MIAMI, May 15, 2026, 19:07 EDT
- NextNRG said first-quarter revenue rose 29% from a year ago to $21.1 million.
- The company posted a wider net loss of $10.8 million. Cash at the end of the quarter dropped to $208,048.
- Management said in a filing it needs capital right away to keep funding operations.
NextNRG, Inc. posted stronger revenue for the first quarter on Friday, but a filing released the same day pointed to cash burn and raised concerns over whether the Miami Beach-based energy tech firm can keep running without new funding.
The result comes as NextNRG pitches a bigger platform to investors. The company wants to bring together mobile fuel delivery, AI software, microgrids and wireless EV charging. A microgrid is a small local power network that can operate on its own or connect to the main grid.
NextNRG shares slid 5.94% to finish at $0.2804 on Nasdaq. The stock was volatile, trading up to $0.6502 during the session. More than 44 million shares changed hands, according to market data. Investors are watching the moves.
Revenue rose to $21.1 million in the quarter ended March 31, up from $16.3 million a year ago, as the company grew its mobile fueling operations. The increase was also helped by higher fuel volumes and a better average price per gallon. Gross profit moved higher to $1.7 million from $518,000. Gross margin climbed to 8.1% from 3.2%.

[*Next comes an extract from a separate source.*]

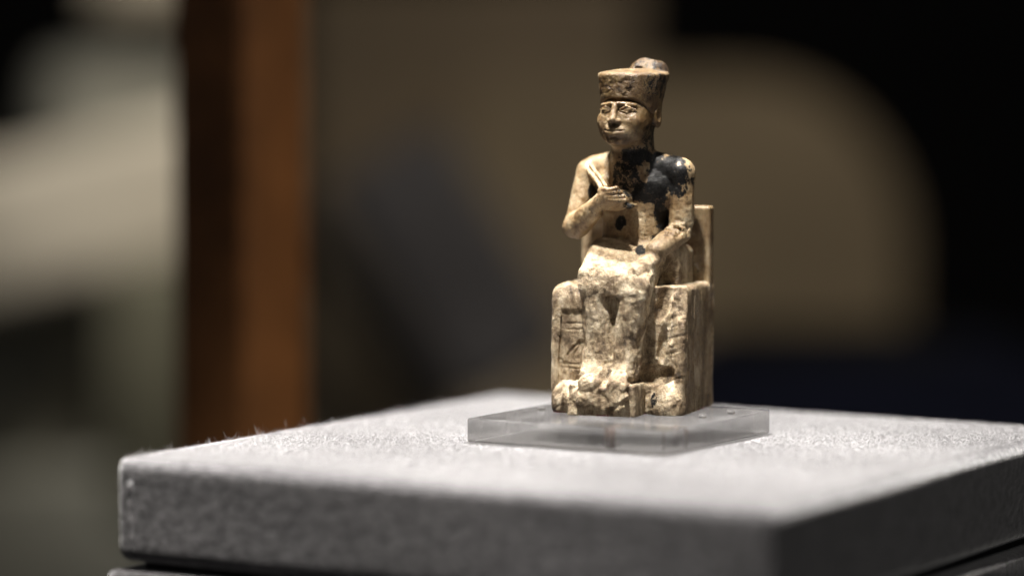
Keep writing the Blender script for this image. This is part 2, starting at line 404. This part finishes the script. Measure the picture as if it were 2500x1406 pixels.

Founder and CEO Michael D. Farkas called the quarter an example of “disciplined execution” and said the leadership team is still focused on “growing revenue, improving unit economics” and building out its microgrid pipeline. GlobeNewswire
Net loss got worse in the filing, hitting $10.8 million, up from $8.9 million the year before. Loss available to common stockholders was $10.9 million. The filing also showed general and administrative expense almost doubled, largely on $7.9 million of stock-based compensation.
Interest expense dropped to $681,000 from $3.3 million, which the company said was because of refinancing and lower charges tied to financing. Adjusted EBITDA, which leaves out items like interest, taxes, depreciation, amortization and other costs, showed a loss of about $1.2 million. That’s better than last year’s $3.4 million loss.
Balance sheet pressure continues. NextNRG said cash dropped to $208,048 at March 31 from $384,140 at Dec. 31. Liabilities came to $34.3 million, assets $12.3 million. Stockholders’ deficit was $22.0 million.
The company said it has to raise capital right away, warning investors that funding might not come, or might not come on terms it can accept. If it can’t get money, the company said it could have to scale back, pause or stop operations. It said in the filing that those issues create “substantial doubt” about whether it can stay in business for the next 12 months.
NextNRG’s peer group is messy. The company covers a few markets. In microgrids, it faces bigger players like Bloom Energy and Generac. Both pitch systems meant to keep power on in a blackout. On EV charging, NextNRG’s push lands close to businesses like EVgo, which claims to run one of the U.S.’s largest fast-charging networks.
The company said it’s looking at three sources for revenue: an AI-based utility OS and smart microgrids, wireless EV charging, and mobile fueling logistics. A call for investors is set for Monday, May 18, at 9:00 a.m. Eastern to go over quarterly results and offer a corporate update.